We should all want to win this game over the long term. Period. Otherwise, whatever we did would be worthless. If your portfolio cannot reach the finish line because it failed to make money along the way, you simply lose. There were a lot of alternatives that would have you succeed. Even buying low-cost index funds would have done a better job.

Here, you have a trading strategy that can make you win, not because it is wiser than other trading methods but because it is structured in a way that will make you win. And if you repair its flaws, it makes you win even more. It will be at no fault of its own. It is how the program is structured, its mechanics, and its administrative procedures, which are choices you can make even before you start the game.

The signal might be wrong most of the time, but nonetheless, the flushing side of the equation has some interesting properties. At least, they coincided over the past 10 years or so, where it might have counted the most. Check out the trading behavior and then add correcting code to alleviate weaknesses and have it plan for a future that will be different from the simulated trading environment of the past decade.

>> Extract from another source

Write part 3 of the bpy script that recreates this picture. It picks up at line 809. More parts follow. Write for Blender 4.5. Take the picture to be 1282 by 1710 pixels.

You design trading rules that should apply in an automated setting where sentiment, shades, nuances, and intensities are often ill-defined. You do this in a binary world where up and down need to be determined in order to take proper action. Because the price movement of underlying stocks tends to be stochastic in nature, your decision-making process becomes fuzzy at best. You need to deal with averages, long-term averages for the system as a whole, and short-term averages to identify probabilistic momentum plays. When you do over 100,000 trades over the life of your portfolio, any single trade becomes unimportant. It's the average behavior that counts: F(t) = n ∙ xavg, where the number of trades has a major role to play and your long-term edge even more.